Judge Wu must be in quite the quandary. After the quickest about face in modern history, he tried to play it safe by reserving judgment on the defense’s motions to dismiss. He had hoped the jury would make it easy for him by acquitting Lori Drew, but they threw him a curveball (how many cliches can I get into one paragraph?) and acquitted her of only some of the charges. [Obviously this is conjecture on my part. I have no inside knowledge.]

So, the ball was in his Court (okay, two paragraphs). He could still do the right thing and grant the motion to dismiss. Or, rather, it was easy until yesterday. That’s when the foreperson of Drew’s jury started getting chatty.

“Trust me, I was so for this woman going away for 20 years,” Valentina Kunasz told Threat Level. “However, on the harsher felony charge, it was very hard to find her guilty on the specific [evidence] given to us.”

Kunasz said despite all the debate outside the courtroom about the prosecution’s use of an anti-hacking statute to charge Drew for violating a website’s terms of service, jurors never considered whether the statute was appropriate. However, she said she agrees with the idea that users who violate a website’s terms of service should be prosecuted.

“The thing that really bothered me was that [Drew's] attorney kept claiming that nobody reads the terms of service,” she said. “I always read the terms of service…. If you choose to be lazy and not go through that entire agreement or contract of agreement, then absolutely you should be held liable.”

There are more disturbing comments here:

“The last message was a huge piece of evidence,” Kunasz said, “but we had no way of knowing whether it was interstate or not. I honestly think that if they gave us a little more solid, hatred-type e-mails or MySpace messages it would have been a lot easier [to convict her].”

This raises the question (we’ll get back to Judge Wu in a second), how did she end up on the jury? Every comment she makes reeks of her making up her mind before listening to all the evidence. And someone who always reads the TOS? Have you read the TOS for this measly little blog? Someone either messed up in jury selection, or someone lied. [Update: Anne Reed - the inimitable Anne Reed - posted about this very question just as I was writing my post. For a more insightful take on how she may have ended up on the jury and six common mistakes lawyers make, read her post.]

Judge Wu, now, has a problem. Does he publicly reject the jury’s express reasoning and their result? If he was skittish to do it before the verdict, these comments certainly wouldn’t have helped.  Will he have the conviction (hah!) to face up to the inevitable media blitz if the conviction is reversed? Certainly, the law demands it, but the law also demanded that no testimony regarding the suicide be introduced at trial and look what happened.

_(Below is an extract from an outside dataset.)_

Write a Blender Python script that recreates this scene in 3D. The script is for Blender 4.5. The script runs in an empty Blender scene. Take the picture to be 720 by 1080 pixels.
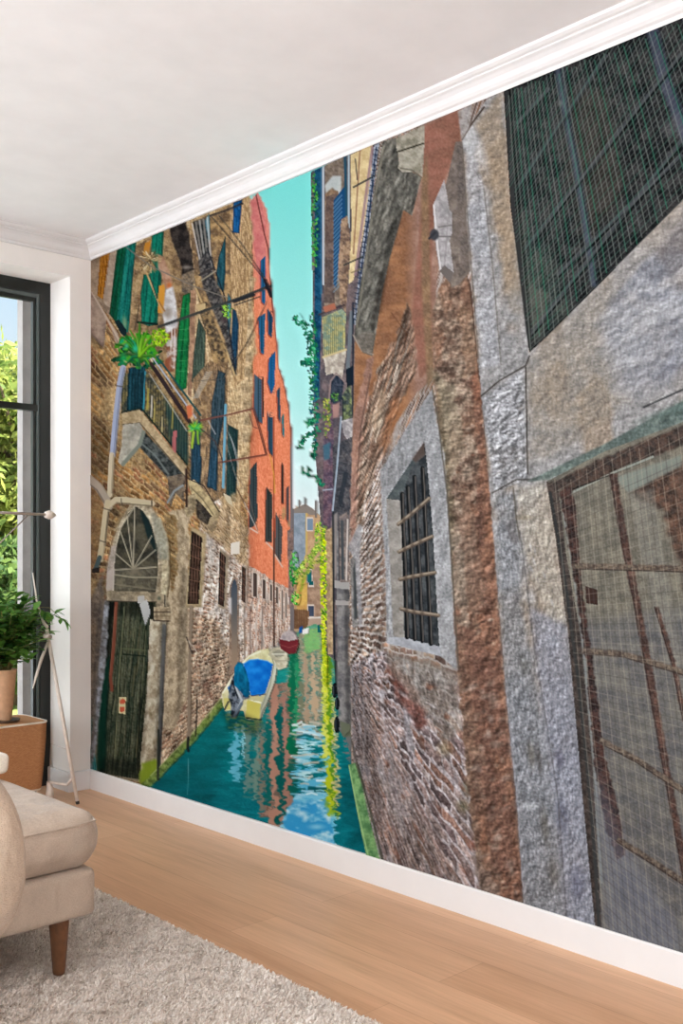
import bpy, bmesh, math, random
import numpy as np
from mathutils import Vector, Matrix

random.seed(7)
rng = np.random.default_rng(7)
scene = bpy.context.scene
COL = scene.collection

# ------------------------------------------------------------------ measures
FPX = 1083.0                     # focal length in photo pixels (frame 720 x 1080)
CXP, CYP = 360.0, 580.0          # vanishing centre of the level camera
ANG = math.radians(43.05)        # camera heading, from the mural wall's direction
FW = (math.sin(ANG), math.cos(ANG))
RT = (math.cos(ANG), -math.sin(ANG))
CAMZ = 1.2
WX = 2.613                       # mural wall plane x
BY = 4.645                       # window wall plane y
ZC0, ZCEIL = 2.658, 2.738        # cornice bottom, ceiling
ZB = 0.096                       # baseboard top
YEND = 1.07                      # where the paper ends (outside the view)

def wall_from_print(x, y):
    """print coordinates (as measured on the picture) -> (Y, Z) on the mural wall"""
    t = (x - CXP) / FPX
    d = WX / (FW[0] + t * RT[0])
    return (FW[1] + t * RT[1]) * d, CAMZ - (y - CYP) * d / FPX

def print_from_wall(Y, Z):
    d = FW[0] * WX + FW[1] * Y
    l = RT[0] * WX + RT[1] * Y
    return CXP + FPX * l / d, CYP - (Z - CAMZ) * FPX / d

# ------------------------------------------------------------------ the print: a painter working on an array
S = 2
PX0, PY0, PX1, PY1 = 92, -115, 862, 1090
CW, CH = (PX1 - PX0) * S, (PY1 - PY0) * S
cv = np.zeros((CH, CW, 3), np.float32) + 110.0

def hash2(ix, iy, seed):
    h = (ix.astype(np.int64) * 374761393 + iy.astype(np.int64) * 668265263 + seed * 974634777) & 0xFFFFFFFF
    h = ((h ^ (h >> 13)) * 1274126177) & 0xFFFFFFFF
    h = ((h ^ (h >> 16)) * 2246822519) & 0xFFFFFFFF
    return ((h ^ (h >> 15)) & 0xFFFF).astype(np.float32) / 65535.0

def vnoise(x, y, seed=0):
    ix = np.floor(x); iy = np.floor(y)
    fx = x - ix; fy = y - iy
    fx = fx * fx * (3 - 2 * fx); fy = fy * fy * (3 - 2 * fy)
    a = hash2(ix, iy, seed); b = hash2(ix + 1, iy, seed)
    c = hash2(ix, iy + 1, seed); d = hash2(ix + 1, iy + 1, seed)
    return (a + (b - a) * fx) * (1 - fy) + (c + (d - c) * fx) * fy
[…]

Or does he take the easy way – again – and leave it up to a court with a pair (several pairs, perhaps)? Not that this is a particularly appealing to a judge. It’s not secret that judges hate (hate) getting reversed on appeal.

So he’s now faced with a difficult choice. Does he uphold the rule of law, or let the law be shaped by the circumstances of one particular case. It isn’t really a mindbender, but he has only himself to blame for the position he’s in.

Maybe he’ll do the right thing. Maybe.